Rewrite (a quartic) equation as a square

Question

Given the equation

$$\frac{u^4}{3} - 2u^3 + \frac{23}{3}u^2 - 6u + 8$$

I want to rewrite it in the form $x^2 + 7$.

As it is a quartic, I started by letting $x = au^2 + bu + c$, since squaring this $x$ will give the desired powers for $u$.

Subbing in for $x$

$$(au^2 + bu + c)^2 + 7$$

$$= a^2u^4 + 2abu^3 + (2ac + b^2)u^2 + 2bcu + c^2 + 7$$

Then I let the coefficients in both equations be equal yielding $a^2 = \frac{1}{3}$, $2ab = -2$, $2ac + b^2 = \frac{23}{3}$, and $c^2 + 7 = 8$.

The issue lies here, the system of equations seems to be inconsistent.

Solving for the first 3 gives the values $a = \pm \frac{1}{\sqrt{3}}$, $b = \mp \sqrt{3}$, and $c = \pm \frac{7}{\sqrt{3}}$. However, this value of c disagrees with the last equation above $c^2 + 7 = 8 \implies c = \pm 1$, and likewise for the second last equation.

Is there any way to rewrite the above equation as a square, or is this enough to show it is not possible?

EDIT As a follow up question, how would I rewrite it in the general form $x^2 + D$? What values of D are possible?

Answer 1

It can't generally be written as $x^2 +D$, as the inconsistent solution you found in your approach demonstrates.

Your approach develops an over determined system of equations, resulting in 5 equations, with only 4 unknowns (a,b,c, and d). It may work in special cases, but you need another degree of freedom to make it work in the general case.
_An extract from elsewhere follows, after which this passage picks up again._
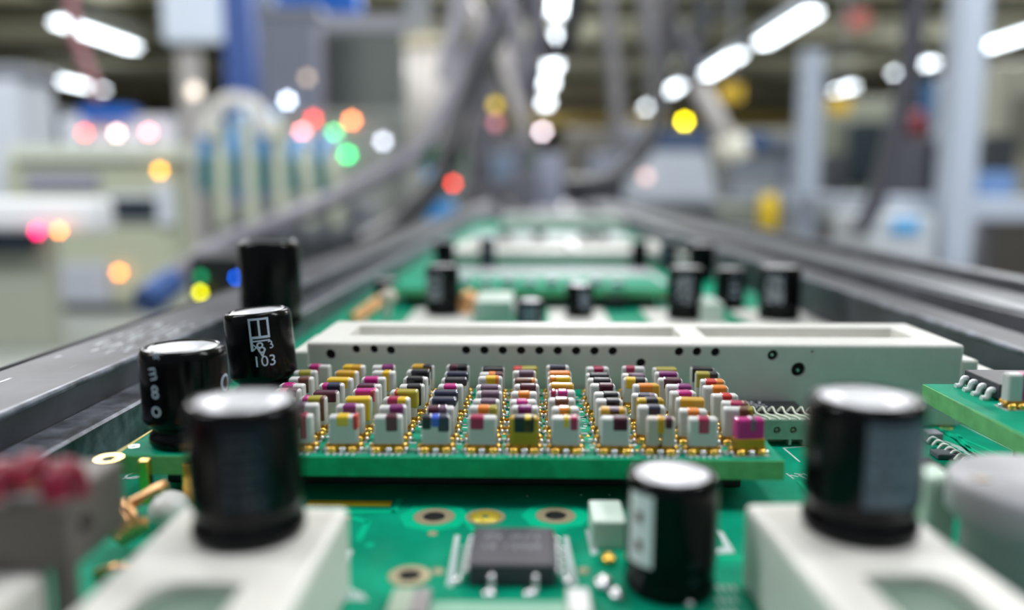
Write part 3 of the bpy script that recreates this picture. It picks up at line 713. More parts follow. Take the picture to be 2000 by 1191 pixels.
# ================================================================ taupe housing bottom left with wine red pieces
t = thing('component_housing', 'taupe plastic housing with a side hole at the lower left corner', 'housing', (-29, 41, 5.5))
bm = one(box, -36.5, -23.4, 38.6, 44.6, 5.5, 9.5, .25); cut = B(); p = (0, 40.4, 7.35); cyl(cut, (-25.5, 40.4, 7.3), (-22, 40.4, 7.3), .75, 20)
part('body', carve(bm, cut), M_taupe, t)
s = B(); cyl(s, (-25.4, 40.4, 7.3), (-24.0, 40.4, 7.3), .7, 20); part('hole_inner_shade', s, M_hole, t, label='black disc painting the shade inside the side hole')  # black disc paints the dark depth of the side hole
s = B(); box(s, -24.4, -23.45, 38.6, 39.6, 0, 5.6, .15); part('bracket', s, M_taupe, t)
s = B(); box(s, -36.5, -24, 38.4, 39, 9.45, 9.6, .1); part('rim', s, mat('pale_taupe', (.34, .33, .34), .4), t)
for k, (px, py, hh, m2) in enumerate(((108, 985, 1.9, 'grey'), (40, 955, 1.4, 'brown'), (-22, 985, 1.8, 'grey'))):
    p = P(px, py, 9.6); b = B()
    tt = thing('wire_loop', ['wine red enamelled loop nearest the right end of the taupe housing', 'wine red loop with a brown foot, middle of the taupe housing', 'wine red loop at the left edge on the taupe housing'][k], 'wire', (p.x, p.y, 9.5), 'wine red loops on the housing')
    tube(b, [(p.x + .1, p.y, 9.5), (p.x - .1, p.y + .1, 9.5 + hh * .6), (p.x + .1, p.y + .9, 9.5 + hh * .8), (p.x + .15, p.y + 1.5, 9.5 + hh * .5), (p.x + .1, p.y + 1.8, 9.5)], .62, 14, 6)
    part('loop', b, M_wine, tt)
    part('foot', one(lathe, [(0, 0), (.7, 0), (.7, .35), (.5, .4), (0, .4)], (p.x + .1, p.y, 9.5), 18), mat('brown_foot', (.18, .07, .03), .4) if m2 == 'brown' else M_taupe, tt)

# ================================================================ conveyor rails
def rail(label, prof, y0, y1, m, flip=1):
    t = thing('conveyor_rail', label, 'conveyor rail', (prof[0][0], 300, -30))
    return t
def extrude(bm, prof, y0, y1):
    a = [bm.verts.new((x, y0, z)) for x, z in prof]; c = [bm.verts.new((x, y1, z)) for x, z in prof]
    n = len(prof)
    for i in range(n): bm.faces.new([a[i], a[(i + 1) % n], c[(i + 1) % n], c[i]])
    bm.faces.new(a); bm.faces.new(c[::-1])
t = thing('conveyor_rail', 'dark metal conveyor rail along the left side of the boards', 'conveyor rail', (-48, 400, -40))
s = B(); extrude(s, [(-52.6, -40), (-52.6, 6.2), (-52, 7), (-42.6, 7), (-42.2, 6.7), (-42.2, 4.0), (-39.0, -1.7), (-37, -1.7), (-37, -4), (-42, -6), (-42, -40)], 20, 900); part('body', s, M_rail, t)
s = B(); extrude(s, [(-42.1, 3.2), (-42.1, 4.1), (-38.6, 4.1), (-38.3, 3.9), (-38.3, .05), (-39.5, .05), (-39.5, 3.2)], 20, 900); part('clamp_lip', s, M_railw, t, label='scuffed grey inner lip')
part('rail_edge', one(box, -42.9, -42.1, 20, 900, 6.5, 7.06, .2), M_railw, t, label='worn bright inner edge')
s = B()
for k in range(60):
    x = random.uniform(-51, -44); y = random.gauss(96, 8); w = random.uniform(.1, .5); box(s, x, x + w, y, y + random.uniform(.5, 3), 7.0, 7.02)
part('scuff_marks', s, mat('scuff', (.45, .47, .5), .5, noise=.4, nscale=900), t, label='whitish scratches on the rail top')
part('side_channel', one(box, -53.2, -52.6, 20, 900, -20, 7.1, .2), M_raild, t)
t = thing('conveyor_rail', 'wide stepped metal conveyor rail along the right side of the boards', 'conveyor rail', (68, 400, -40))
s = B(); extrude(s, [(52.8, -40), (52.8, -4), (50.5, -4), (50.5, -1.7), (54, -1.7), (54, 7), (60, 7), (60.5, 5), (64, 5), (64.5, 8), (77, 8), (77.5, 6), (80, 6), (80.5, 9.2), (86, 9.2), (86, -40)], 30, 900); part('body', s, M_rail, t)
part('rail_edge', one(box, 53.8, 54.8, 30, 900, 6.5, 7.08, .2), M_railw, t, label='worn bright inner edge')
part('highlight_strip', one(box, 66, 69, 30, 900, 8, 8.4, .15), mat('bright_strip', (.16, .17, .19), .4, metal=.6), t, label='bright strip standing in for a highlight streak')  # brighter strips put the rail's highlight streaks into its colour
part('highlight_strip', one(box, 81, 83, 30, 900, 9.2, 9.5, .15), mat('bright_strip', (.16, .17, .19), .4, metal=.6), t, label='bright strip standing in for a highlight streak')
t = thing('conveyor_table', 'dark conveyor frame standing on the floor beneath both rails', 'conveyor', (0, 450, FL))
part('bed', one(box, -60, 90, 20, 900, -90, -40, 2), M_raild, t)
for x in (-55, 80):
    for y in (60, 860): part('leg', one(box, x - 20, x + 20, y - 20, y + 20, FL, -90, 2), M_raild, t)

# ================================================================ BACKGROUND (factory hall)
def pr(x0, y0, x1, y1, Y):      # pixel rectangle at depth Y(mm) -> x0,x1,z0,z1
    a, c = D(x0, y1, Y), D(x1, y0, Y); return a.x, c.x, a.z, c.z
def pbox(bm, x0, y0, x1, y1, Y, th, bev=0):
    a = pr(x0, y0, x1, y1, Y); box(bm, a[0], a[1], Y, Y + th, a[2], a[3], bev or min(a[1] - a[0], a[3] - a[2]) * .06)
def pb(*a, **k): return one(pbox, *a, **k)
def lamp(parent, px, py, Y, rgb, s, rp=6.5, name='lamp_or_glint', mname=None):
    p = D(px, py, Y); r = rp / FPX * Y
    m = mat('lamp_%d_%d' % (px, py), rgb, .4, emit=s)
    part(name, one(ball, p, r, (1, .6, 1), 14), m, parent)
def floorpt(px, py, Y): p = D(px, py, Y); return (p.x, Y, FL)
M_beige = mat('beige_enamel', srgb(168, 172, 150), .45); M_lgrey = mat('light_grey_enamel', srgb(190, 196, 205), .45)
M_mgrey = mat('mid_grey_enamel', srgb(120, 124, 134), .45); M_dgrey = mat('dark_grey_enamel', srgb(52, 54, 60), .5)
M_screen = mat('dark_screen', srgb(22, 32, 42), .25); M_blue = mat('blue_enamel', srgb(0, 92, 185), .4); M_lblue = mat('light_blue_plastic', srgb(70, 150, 215), .4)
M_bluegrey = mat('blue_grey_enamel', srgb(150, 162, 182), .45); M_pwhite = mat('white_enamel', srgb(232, 234, 236), .4)
M_green = mat('dark_green_plastic', srgb(10, 96, 58), .4); M_cable = mat('black_cable', srgb(38, 37, 42), .4); M_gcable = mat('grey_cable', srgb(128, 125, 135), .5)
M_yellow = mat('yellow_enamel', srgb(225, 190, 20), .4); M_red = mat('red_enamel', srgb(150, 30, 30), .5); M_teal = mat('dark_teal', srgb(8, 34, 40), .4)
M_lg = mat('pale_hose', srgb(198, 202, 180), .4)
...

You should be able to make the following always work $$\left(au^2+bu+c\right)^2+ du + e$$

For your quartic, a rewritten expression of that form is $$\left(\dfrac{u^2}{\sqrt{3}} - \sqrt{3}u+ \dfrac{7}{\sqrt{3}}\right)^2 +8u -\dfrac{25}{3}$$

FWIW, the form $x^2+D$ imposes a special sort of symmetry on the quartic, i.e. the first and third turning points of the quartic have the same value on the vertical axis. A general quartic does not have that symmetry.